What surprises me, is when I see the same people decry Microsoft or IBM and then in related issues stick up for companies like Google and Apple. These companies are all out for their own interest, give back only what 'little' they 'have' to give back and don't give a crap about OSS.
If you look back at tons of articles, where Apple stops giving back source, closes Darwin, or straps on tons of DRM and closes their entire media business to just themselves; or articles where Google admits to data mining email and has some 'unknown-unholy' alliance to firefox that controls the development of the browser and people just roll over like these are all ok things and people still think these companies are good and all about being Open.
Google is not any better than any other corporate machine, and as they get bigger their weight will be felt more and more by the entire industry.
Google is not about cute kittens any more than MS is about cute kittens.
Ok?
There is a story here because Google asked nicely, explaining why they thought Gaia was a big no-no to them. They didn't send in the lawyers.
More amazingly, the Gaia people understood Google's reasoning and complied, even though that meant canning many hours of work.
Please note that it is not an open-and-shut case here that what Gaia was doing was illegal, only detrimental to Google.
Intelligence at work is something worth telling sometime.
Heh, it's clear you're not working for e.g NAVTEQ, TANA, or TeleAtlas. In that case you'd say the opposite.
Beware: In C++, your friends can see your privates!
They built an API to access google earth data in a different way. The license says you can only access the data via googles client software. But the Gaia project itself is not violating the license, they are just providing the means. Its the people that use the Gaia API that do the violation. This is just like a manufacture of a CD burner. A CD burner can be illegally used to copy copyrighted material, but it is the user of the CD burner that's breaking the license, not the CD manufacturer
While there can be differences of opinion over whether it was right for Google to make the request, they sure made it with a lot more tact than many companies have in the past. No threats. No blustering. No legal speak. It was a very reasonable letter that respects the recipient's intelligence and moral integrity.
I'm impressed.
Let's face it, after 10 minutes farting around, it's nothing much any way. No loss here, see ya. Google didn't even develop it.
There is a fundamental assumption of the web, which google seem to have misunderstood. It is this:
"Anything you publish, I can use. In return, anything I publish, you can use".
for example, I make my website accessible to googlebot without restriction (including indexing, caching etc). In return, google is available to me. It's simply about fairness: the "price of entry to the Internet" is that one should contribute one's own material.
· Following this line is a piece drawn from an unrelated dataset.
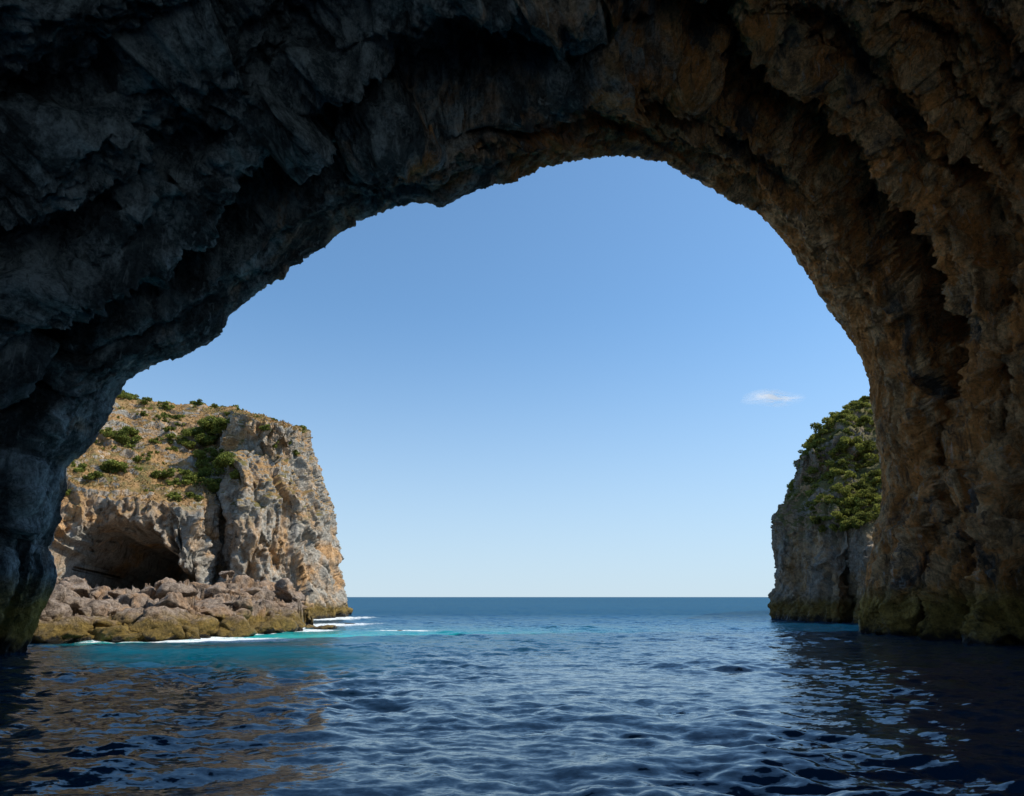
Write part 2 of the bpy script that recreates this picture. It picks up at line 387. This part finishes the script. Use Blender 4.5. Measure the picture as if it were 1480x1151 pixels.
pk=vL[rng.choice(sel,340,p=wv_)]; cs+=list(pk); rs+=list(rng.uniform(0,1,340)**2.2*.9+.2)
M_leaf=leafmat('scrub_leaves',(.07,.09,.024),(.28,.31,.07))
leaves(cs,rs,420,.16,'hillside_shrubs',M_leaf)
sel=np.where((nR[:,2]>.22)&(vR[:,2]>11)&(vR[:,1]<118))[0]
pxR,pyR=project(vR[sel]); ok=(pxR<1330)&(pxR>1140); sel=sel[ok]; pxR=pxR[ok];pyR=pyR[ok]
w=sst(1150,1225,pxR)+.08; w*=sst(800,715,pyR); w*=sst(-.25,.35,perlin(vR[sel]/6+5)+.15)+.12; w/=w.sum()
ch=rng.choice(len(sel),400,p=w)
extra=near(vR,[(1225,597),(1240,587),(1252,580),(1205,608),(1195,618),(1212,603),(1188,628)],118)
leaves([vR[sel[i]] for i in ch]+extra,list(rng.uniform(0,1,400)**2.4*1.15+.30)+[.8]*7,400,.15,'wooded_headland_shrubs',leafmat('macchia_leaves',(.09,.10,.03),(.36,.37,.08)),lift=-.05)
sel=np.where((nL[:,2]>.5)&(vL[:,2]>15)&(vL[:,1]<135)&(vL[:,0]>-95))[0]
pk=vL[rng.choice(sel,18000)]; n=len(pk)
dirs=rng.normal(size=(n,3))*np.array([.5,.5,.1])+np.array([0,0,1.0]); hh=rng.uniform(.1,.32,(n,1))
sd=rng.normal(size=(n,3)); sd[:,2]=0; sd/=np.linalg.norm(sd,axis=1)[:,None]
V=np.stack([pk-sd*.12,pk+sd*.12,pk+dirs*hh+sd*.03,pk+dirs*hh-sd*.03],1).reshape(-1,3)
mesh_np('dry_grass',V,np.arange(4*n).reshape(-1,4),leafmat('straw',(.26,.17,.06),(.54,.35,.16)),False)
# ---------------------------------------------------------------- sea
yl=[-60.0]
while yl[-1]<15000:
    y=yl[-1]; yl.append(y+(1.5 if y<0 else max(.06,.0058*y) if y<300 else y*.02))
yl=np.array(yl); ul=np.linspace(-1.3,1.3,1150)
Yg,U=np.meshgrid(yl,ul,indexing='ij')
Xg=U*(Yg+62)
Zg=np.zeros_like(Xg)
sp=np.maximum(np.gradient(yl)[:,None]*np.ones_like(U),(Yg+62)*2.6/1150*.8)
wr=np.random.default_rng(11)
pos3=np.stack([Xg.ravel()/12,Yg.ravel()/12,Yg.ravel()*0],1); gust=np.clip(1+1.3*perlin(pos3),.15,3).reshape(Xg.shape)
pos3b=np.stack([Xg.ravel()/3.5,Yg.ravel()/3.5,Yg.ravel()*0+4],1); gb=np.clip(1+1.5*perlin(pos3b),.1,3).reshape(Xg.shape)
wx=(.7*perlin(pos3b*1.3+9)+1.2*perlin(pos3*1.7+5)).reshape(Xg.shape)
for i in range(56):
    lam=.36*(5.2/.36)**(wr.random()); k=2*math.pi/lam; th=math.radians(262)+wr.normal()*.72
    a=.0047*lam**.66; ph=wr.uniform(0,6.28)
    fade=sst(.45,.22,sp/lam)
    arg=k*(Xg*math.cos(th)+Yg*math.sin(th)+wx*min(1,lam*.3))+ph
    Zg+=a*fade*(gust if lam>1.5 else gb*gust**.5)*(np.sin(arg)+.28*np.cos(2*arg))
Zg*=sst(-60,-20,Yg)
pxw,pyw=project(np.stack([Xg.ravel(),Yg.ravel(),Zg.ravel()*0],1))
pxw=np.where(Yg.ravel()>5,pxw,-9999)
Yr=Yg.ravel()
front=np.interp(pxw,[-120,40,150,270,330,400,432,452],[42,49,51,53,57,64,70,78])
# turquoise shallows; light painted in: brighter albedo in the arch's shade, lower in sun
wob=3.0*perlin(np.stack([Xg.ravel()/9,Yr/9,Yr*0+3],1))
sh=1.0*np.exp(-((38.5+wob-Yr)/8.5)**4)*sst(50,170,pxw)*sst(700,440,pxw)
sh=np.maximum(sh,.52*np.exp(-((Yr-53+wob)/13)**2)*sst(60,180,pxw)*sst(860,540,pxw))
sh=np.maximum(sh,.32*np.exp(-((Yr-48+wob)/19)**2)*sst(380,520,pxw)*sst(1080,760,pxw))
def blob(px,Dd,sx,sy):
    x=G(px,Dd)[0]; return np.exp(-((Xg.ravel()-x)/sx)**2-((Yr-Dd)/sy)**2)
fm=1.2*blob(335,52.5,4.4,2.4)+1.0*blob(440,67,2.5,2.4)+.9*blob(470,80,4,4)+.8*blob(585,67,3.0,1.2)+.9*blob(500,108,4,5)+1.0*blob(455,100,5,4)+.3*blob(1045,100,3.5,1.6)+.45*blob(520,84,3,2)+.5*blob(545,71,1.4,.9)
fm+=.95*np.exp(-((Yr-front+.5)/1.4)**2)*sst(60,200,pxw)*sst(475,445,pxw)
me_v=np.stack([Xg.ravel(),Yr,Zg.ravel()],1)
m=bpy.data.materials.new('sea_water');T=NT(m)
geo=T.n('ShaderNodeNewGeometry');pos=geo.outputs['Position']
yy=T.n('ShaderNodeSeparateXYZ',{0:pos}).outputs[1]
att=T.n('ShaderNodeAttribute',attribute_name='sea'); ar=T.n('ShaderNodeSeparateColor',{0:att.outputs[0]})
q1=T.vm('MULTIPLY',pos,(1,1.6,0))
na=T.noise(q1,2.8,3,.65,.3).outputs[1]; nb=T.noise(q1,.5,3,.6,.3).outputs[1]
far=T.map(yy,30,130)
nz=T.vm('ADD',T.vm('SUBTRACT',na,(.5,.5,.5)),T.vm('MULTIPLY',T.vm('SUBTRACT',nb,(.5,.5,.5)),(.6,.6,0)))
kk=T.math('ADD',.50,T.math('MULTIPLY',far,.65))
sc_=T.n('ShaderNodeVectorMath',{0:T.vm('MULTIPLY',nz,(1,1,0)),'Scale':kk},operation='SCALE').outputs[0]
nrm=T.vm('NORMALIZE',T.vm('ADD',geo.outputs['Normal'],sc_))
gn=T.noise(T.vm('MULTIPLY',pos,(.02,.07,0)),1,5,.65).outputs[0]
deep=T.mix(T.map(gn,.35,.65),(.0015,.026,.062),(.003,.040,.085))
shn=T.math('MULTIPLY',ar.outputs[0],T.map(T.noise(pos,.15,4,.6).outputs[0],.3,.6,.72,1.15),clamp=True)
wc=T.mix(shn,deep,(.010,.74,.68))
fo=T.math('MULTIPLY',ar.outputs[1],T.map(T.noise(T.vm('MULTIPLY',pos,(.9,1.3,0)),1.6,6,.75,.8).outputs[0],.36,.62,0,2.2))
fo=T.map(fo,.28,.70)
# reflectance of a wind-roughened sea: Fresnel, limited by the wave slopes (mutual shadowing) at grazing angles
fr_=T.n('ShaderNodeFresnel',{'IOR':1.333,'Normal':nrm}).outputs[0]
cap=T.math('SUBTRACT',T.math('SUBTRACT',.72,T.math('MULTIPLY',far,.46)),T.math('MULTIPLY',shn,.56))
cap=T.math('MAXIMUM',cap,.12)
fac=T.math('MINIMUM',fr_,cap)
wd=T.n('ShaderNodeBsdfDiffuse',{'Color':wc})
wg=T.n('ShaderNodeBsdfGlossy',{'Color':T.mix(far,(.88,.95,1.0),(.48,.80,1.0)),'Roughness':.07,'Normal':nrm})
wb=T.n('ShaderNodeMixShader',{0:fac,1:wd.outputs[0],2:wg.outputs[0]})
fb=T.n('ShaderNodeBsdfPrincipled',{'Base Color':(.74,.79,.80,1),'Roughness':.8})
mx=T.n('ShaderNodeMixShader',{0:fo,1:wb.outputs[0],2:fb.outputs[0]})
T.n('ShaderNodeOutputMaterial',{0:mx.outputs[0]})
sea=mesh_np('sea',me_v,grid_faces(*Xg.shape,flip=True),m)
ca=sea.data.color_attributes.new('sea','FLOAT_COLOR','POINT')
col=np.zeros((len(me_v),4),np.float32); col[:,0]=sh; col[:,1]=fm; col[:,3]=1
ca.data.foreach_set('color',col.ravel())
# ---------------------------------------------------------------- cloud
n=24; cu=np.linspace(-1,1,n*2); cv=np.linspace(-1,1,n)
c0_=np.array(P(1122,576,2600)); Cc=[]
for a in cu:
    for b in cv:
        Cc.append(c0_+np.array([a*135,-b*60+12*math.sin(a*4),b*26+5*math.sin(a*3+b)]))
m=bpy.data.materials.new('cirrus');T=NT(m)
tc=T.n('ShaderNodeTexCoord'); gv=tc.outputs['Generated']
nz=T.noise(T.vm('MULTIPLY',gv,(3,0,5)),1.0,6,.6,.8).outputs[0]
ln=T.n('ShaderNodeVectorMath',{0:T.vm('MULTIPLY',T.vm('SUBTRACT',gv,(.45,.5,.5)),(2,.0,2.6))},operation='LENGTH').outputs['Value']
al=T.math('MULTIPLY',T.map(nz,.36,.62),T.map(ln,1.0,.1),clamp=True)
al=T.math('MULTIPLY',al,1.3,clamp=True)
df=T.n('ShaderNodeBsdfDiffuse',{0:(.9,.9,.9,1)}); tl=T.n('ShaderNodeBsdfTranslucent',{0:(.9,.9,.9,1)}); ad=T.n('ShaderNodeMixShader',{0:.5,1:df.outputs[0],2:tl.outputs[0]})
tr=T.n('ShaderNodeBsdfTransparent'); mx=T.n('ShaderNodeMixShader',{0:al,1:tr.outputs[0],2:ad.outputs[0]})
T.n('ShaderNodeOutputMaterial',{0:mx.outputs[0]})
mesh_np('cloud',np.array(Cc),grid_faces(2*n,n),m)
# ---------------------------------------------------------------- light
sd=Vector((.99,.06,0)).normalized(); el=math.radians(51)
sunv=Vector((sd.x*math.cos(el),sd.y*math.cos(el),math.sin(el)))
ld=bpy.data.lights.new('sun','SUN'); ld.energy=5.0; ld.angle=math.radians(.5); ld.color=(1,.94,.84)
lo=bpy.data.objects.new('sun',ld); bpy.context.scene.collection.objects.link(lo)
lo.rotation_euler=sunv.to_track_quat('Z','Y').to_euler()
w=bpy.data.worlds.new("World"); bpy.context.scene.world=w; w.use_nodes=True
T=NT.__new__(NT); T.t=w.node_tree; T.t.nodes.clear()
gvec=T.n('ShaderNodeTexCoord').outputs['Generated']
sx=T.n('ShaderNodeSeparateXYZ',{0:gvec}); zc=T.math('MAXIMUM',sx.outputs[2],0.0)
z2=T.math('ADD',T.math('MULTIPLY',zc,.9),.09)
cv_=T.n('ShaderNodeCombineXYZ',{0:sx.outputs[0],1:sx.outputs[1],2:z2})
sky=T.n('ShaderNodeTexSky',{},sky_type='NISHITA'); sky.sun_disc=False
T.t.links.new(T.vm('NORMALIZE',cv_.outputs[0]),sky.inputs[0])
sky.sun_elevation=el; sky.sun_rotation=math.atan2(sunv.x,sunv.y); sky.air_density=1.0; sky.dust_density=.4; sky.ozone_density=2.0; sky.altitude=0
tv_=T.vm('MULTIPLY',sky.outputs[0],(.90,1.16,1.24))
hz=T.math('POWER',T.map(zc,.42,0.0),1.8)
skyc=T.mix(T.math('MULTIPLY',hz,.88),tv_,(4.1,4.85,5.4))
bg=T.n('ShaderNodeBackground',{0:skyc,1:.15})
T.n('ShaderNodeOutputWorld',{0:bg.outputs[0]})
cd=bpy.data.cameras.new('camera'); co=bpy.data.objects.new('camera',cd); bpy.context.scene.collection.objects.link(co)
co.location=(0,0,H); co.rotation_euler=(math.pi/2+A,0,0); cd.sensor_width=36; cd.lens=36*F/1480; cd.clip_end=40000; cd.clip_start=.1
sc=bpy.context.scene; sc.camera=co
sc.view_settings.view_transform='Standard'; sc.view_settings.look='None'; sc.view_settings.exposure=0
This is how, for example, people share html layouts. The unfortunate thing is that this combination of reciprocity, fair-use and courtesy is not enshrined in law, and we persist in the ludicrous notion of "intellectual property".
Besides which, if google really want to do (and be seen to do) the right thing, they should offer gaia a blanket license. Fortunately, gaia is free-software, and it will get forked if necessary. It's time google had some stiff competition.
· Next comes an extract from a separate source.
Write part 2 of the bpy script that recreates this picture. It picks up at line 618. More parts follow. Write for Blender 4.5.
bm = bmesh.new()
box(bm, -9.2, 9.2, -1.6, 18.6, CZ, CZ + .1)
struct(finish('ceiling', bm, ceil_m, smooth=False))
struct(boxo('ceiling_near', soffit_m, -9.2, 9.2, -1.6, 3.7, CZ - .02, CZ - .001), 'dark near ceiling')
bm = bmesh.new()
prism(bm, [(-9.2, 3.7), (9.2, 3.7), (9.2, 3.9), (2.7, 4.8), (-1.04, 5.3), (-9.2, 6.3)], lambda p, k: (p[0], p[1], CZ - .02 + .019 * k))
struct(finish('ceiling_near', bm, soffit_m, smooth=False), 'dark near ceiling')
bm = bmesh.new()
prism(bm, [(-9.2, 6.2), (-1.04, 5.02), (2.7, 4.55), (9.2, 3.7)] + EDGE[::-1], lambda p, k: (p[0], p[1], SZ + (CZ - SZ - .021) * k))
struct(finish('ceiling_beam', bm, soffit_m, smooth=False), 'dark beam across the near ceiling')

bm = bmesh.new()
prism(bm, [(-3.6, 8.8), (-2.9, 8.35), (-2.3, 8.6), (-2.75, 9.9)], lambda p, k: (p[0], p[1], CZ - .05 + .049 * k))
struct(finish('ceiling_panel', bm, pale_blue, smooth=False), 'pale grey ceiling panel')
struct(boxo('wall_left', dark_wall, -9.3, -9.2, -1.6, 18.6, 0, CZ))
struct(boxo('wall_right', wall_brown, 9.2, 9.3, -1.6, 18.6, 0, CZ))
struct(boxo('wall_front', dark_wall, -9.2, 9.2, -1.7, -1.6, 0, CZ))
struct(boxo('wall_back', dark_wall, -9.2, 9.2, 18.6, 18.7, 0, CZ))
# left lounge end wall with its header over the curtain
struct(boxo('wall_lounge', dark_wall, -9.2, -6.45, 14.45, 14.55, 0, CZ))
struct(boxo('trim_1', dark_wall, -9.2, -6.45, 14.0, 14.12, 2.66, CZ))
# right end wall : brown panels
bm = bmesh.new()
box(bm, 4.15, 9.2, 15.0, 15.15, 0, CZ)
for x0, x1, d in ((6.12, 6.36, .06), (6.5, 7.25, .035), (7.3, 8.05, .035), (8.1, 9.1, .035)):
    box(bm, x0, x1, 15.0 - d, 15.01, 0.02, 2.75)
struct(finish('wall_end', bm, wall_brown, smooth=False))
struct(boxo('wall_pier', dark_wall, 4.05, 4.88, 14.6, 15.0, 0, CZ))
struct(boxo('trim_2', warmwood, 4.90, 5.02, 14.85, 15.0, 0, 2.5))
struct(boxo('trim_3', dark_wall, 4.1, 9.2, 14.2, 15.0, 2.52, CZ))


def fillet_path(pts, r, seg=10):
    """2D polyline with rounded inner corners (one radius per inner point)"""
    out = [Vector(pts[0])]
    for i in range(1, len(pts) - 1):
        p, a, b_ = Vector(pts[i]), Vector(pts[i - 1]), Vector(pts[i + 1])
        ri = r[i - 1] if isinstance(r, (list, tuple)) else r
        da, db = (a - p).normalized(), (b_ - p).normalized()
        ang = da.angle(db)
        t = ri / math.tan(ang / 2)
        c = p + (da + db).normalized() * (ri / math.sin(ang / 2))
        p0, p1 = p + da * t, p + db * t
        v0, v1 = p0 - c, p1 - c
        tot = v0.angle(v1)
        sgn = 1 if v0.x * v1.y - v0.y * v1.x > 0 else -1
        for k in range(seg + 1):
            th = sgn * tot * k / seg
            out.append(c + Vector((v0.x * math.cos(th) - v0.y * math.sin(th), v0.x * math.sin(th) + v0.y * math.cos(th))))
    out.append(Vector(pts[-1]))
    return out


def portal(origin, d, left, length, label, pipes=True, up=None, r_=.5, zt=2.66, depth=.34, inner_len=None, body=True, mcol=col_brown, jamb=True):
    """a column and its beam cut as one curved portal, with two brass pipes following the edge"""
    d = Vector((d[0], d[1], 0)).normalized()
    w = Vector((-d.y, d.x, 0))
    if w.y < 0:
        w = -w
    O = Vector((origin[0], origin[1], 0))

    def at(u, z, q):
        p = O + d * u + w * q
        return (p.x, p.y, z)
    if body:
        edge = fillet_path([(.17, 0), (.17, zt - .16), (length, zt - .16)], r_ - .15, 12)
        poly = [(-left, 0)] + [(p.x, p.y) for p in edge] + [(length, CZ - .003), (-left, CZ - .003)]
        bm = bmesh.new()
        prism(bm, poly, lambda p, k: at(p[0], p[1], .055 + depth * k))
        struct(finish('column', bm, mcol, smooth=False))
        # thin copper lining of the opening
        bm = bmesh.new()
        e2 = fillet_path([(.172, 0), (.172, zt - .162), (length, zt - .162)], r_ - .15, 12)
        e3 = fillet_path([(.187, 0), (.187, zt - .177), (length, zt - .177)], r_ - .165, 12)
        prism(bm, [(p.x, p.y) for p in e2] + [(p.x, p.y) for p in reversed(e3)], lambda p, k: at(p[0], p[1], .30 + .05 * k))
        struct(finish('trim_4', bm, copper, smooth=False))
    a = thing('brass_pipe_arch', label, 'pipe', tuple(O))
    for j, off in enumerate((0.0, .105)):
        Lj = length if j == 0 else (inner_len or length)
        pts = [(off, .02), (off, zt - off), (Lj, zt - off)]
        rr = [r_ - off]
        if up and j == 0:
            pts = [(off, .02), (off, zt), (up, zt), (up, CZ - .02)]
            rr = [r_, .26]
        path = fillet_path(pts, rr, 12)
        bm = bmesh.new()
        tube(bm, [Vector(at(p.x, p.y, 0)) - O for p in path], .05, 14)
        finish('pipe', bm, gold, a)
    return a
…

Using karma bonus so everyone sees this:
AC (parent) posted:
I'm on the Google Earth team and yes, this is exactly what happened. The license we have to the imagery forbids us from allowing access from unofficial clients. The data providers take this very seriously indeed and noticed very quickly that such an application was out in the wild.
Fortunately, the Gaia author understood our position and ceased development, for which we are grateful. I think we are going to send him a T-Shirt or something to try and make up for it. It's a small gesture but we don't want him to think badly of us.
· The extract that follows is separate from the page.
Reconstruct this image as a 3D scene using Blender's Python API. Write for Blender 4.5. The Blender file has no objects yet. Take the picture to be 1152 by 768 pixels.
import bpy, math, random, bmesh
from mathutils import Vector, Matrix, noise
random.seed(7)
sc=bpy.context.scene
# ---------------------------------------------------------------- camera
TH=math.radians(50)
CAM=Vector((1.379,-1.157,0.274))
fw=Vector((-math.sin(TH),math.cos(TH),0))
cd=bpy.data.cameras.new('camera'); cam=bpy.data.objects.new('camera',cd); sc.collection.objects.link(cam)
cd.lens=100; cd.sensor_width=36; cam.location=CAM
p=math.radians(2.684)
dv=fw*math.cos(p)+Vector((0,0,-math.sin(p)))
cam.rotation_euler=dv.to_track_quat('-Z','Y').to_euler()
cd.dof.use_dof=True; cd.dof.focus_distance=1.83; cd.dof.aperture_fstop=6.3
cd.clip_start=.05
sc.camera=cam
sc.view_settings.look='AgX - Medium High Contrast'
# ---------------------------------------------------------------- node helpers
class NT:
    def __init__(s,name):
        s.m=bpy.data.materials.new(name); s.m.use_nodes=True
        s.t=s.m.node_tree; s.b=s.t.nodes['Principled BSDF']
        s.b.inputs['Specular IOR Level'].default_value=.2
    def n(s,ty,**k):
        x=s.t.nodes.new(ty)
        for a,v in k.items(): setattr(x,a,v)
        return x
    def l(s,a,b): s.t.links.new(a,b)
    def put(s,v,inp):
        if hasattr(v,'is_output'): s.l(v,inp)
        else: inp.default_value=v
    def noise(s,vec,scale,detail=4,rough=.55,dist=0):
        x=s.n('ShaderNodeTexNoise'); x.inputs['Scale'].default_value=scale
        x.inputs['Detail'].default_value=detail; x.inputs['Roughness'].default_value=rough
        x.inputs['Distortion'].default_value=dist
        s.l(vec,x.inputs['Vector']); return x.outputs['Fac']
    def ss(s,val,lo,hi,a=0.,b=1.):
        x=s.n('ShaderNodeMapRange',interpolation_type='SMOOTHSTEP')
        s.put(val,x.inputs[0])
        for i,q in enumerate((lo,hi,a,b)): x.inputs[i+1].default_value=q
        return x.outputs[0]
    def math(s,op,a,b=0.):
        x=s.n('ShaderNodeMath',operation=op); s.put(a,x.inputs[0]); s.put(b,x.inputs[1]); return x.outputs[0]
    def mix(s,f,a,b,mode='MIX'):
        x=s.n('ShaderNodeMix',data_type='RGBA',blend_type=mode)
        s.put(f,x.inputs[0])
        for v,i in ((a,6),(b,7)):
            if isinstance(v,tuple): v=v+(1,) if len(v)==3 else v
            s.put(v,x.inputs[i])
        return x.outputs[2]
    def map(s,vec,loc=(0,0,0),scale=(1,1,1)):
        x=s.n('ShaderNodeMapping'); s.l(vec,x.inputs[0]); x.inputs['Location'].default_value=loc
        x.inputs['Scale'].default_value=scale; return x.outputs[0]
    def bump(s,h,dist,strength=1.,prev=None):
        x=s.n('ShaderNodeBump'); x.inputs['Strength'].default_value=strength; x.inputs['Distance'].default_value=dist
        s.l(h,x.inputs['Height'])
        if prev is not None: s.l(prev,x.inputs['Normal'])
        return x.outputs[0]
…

I guess some people will see this action as us dumping on the little guy, but it's not that simple. Many Googlers have a background in open source and have been on both sides of the fence. However, the fact remains that this sort of aerial imagery is not only very expensive to produce but also very expensive to manipulate and merge into a unified "Earth". If we allowed open source clients to access the Earth database it would be easier to dump the (unwatermarked) images en-masse and avoid paying the imagery owners for it. Clearly, that's not something anybody wants - satellites don't launch themselves.
- Michael T. Babcock (Yes, I blog)
Tell that to Daniel Brandt, creator of scroogle.org.
Google is at least several orders of magnitude more evil than Microsoft, the only difference is PR.
Brin and Page started immediately with the Orwellian doublespeak. Like the US government naming their War Department the Department of Defense, they make their motto "Don't be evil", while doing all manner of evil things. They record everything you've ever searched on, your emails on gmail, they know who your friends are, they actively hire and work with the NSA and CIA, they decide what are newsworthy sources, what sections of news you care about, and what should be news on any given day.
And while all this is going on, they are running defense by publicizing that google refuses subpoenas. How noble! As if that is going to make the slightest difference to how the government tracks the citizenry, Democrat or Republican. The only difference is that the illusion of google being "unmicrosoft-like" is maintained. If the government wants the information, it's going to get it.
And as far as the government is concerned, if google didn't exist it would have to be invented. The one stop shop of information gathering, profiling and opinion shaping. Reality to most people is rapidly becoming the first 10 search results of any google search and the daily google news page. That's a scary thought.
Just as scary is the profiling. It would be trivial to compile a list of crimes and or suspects, and match the reason for suspicion/type of crime with their search history. Just do a large enough sample, maybe ten thousand people. Correlate the search terms with the crimes and suspects. Now for the general populace, add up the frequencies of search terms, multiply by the high correlations found in your previous experiment, and you have an easily ranked list of who to watch.
The moment there is large scale unrest, guess who gets a one way ticket to Guantanamo, guilty or otherwise. It's just like Stalin executing the Polish Officers at Katyn forest, only more precise. Rather than liquidate anyone who could mount resistance, this way you can leave the docile (or paranoid) intelligentsia. You will need someone to run your factories, after all.
Google is capable of orders of magnitude more evil than Microsoft. Absolute power corrupts absolutely. But they have a nice uncluttered UI, and different colored letters! How cute! And isn't google earth cool!
If I have seen further it is by stealing the Intellectual Property of giants.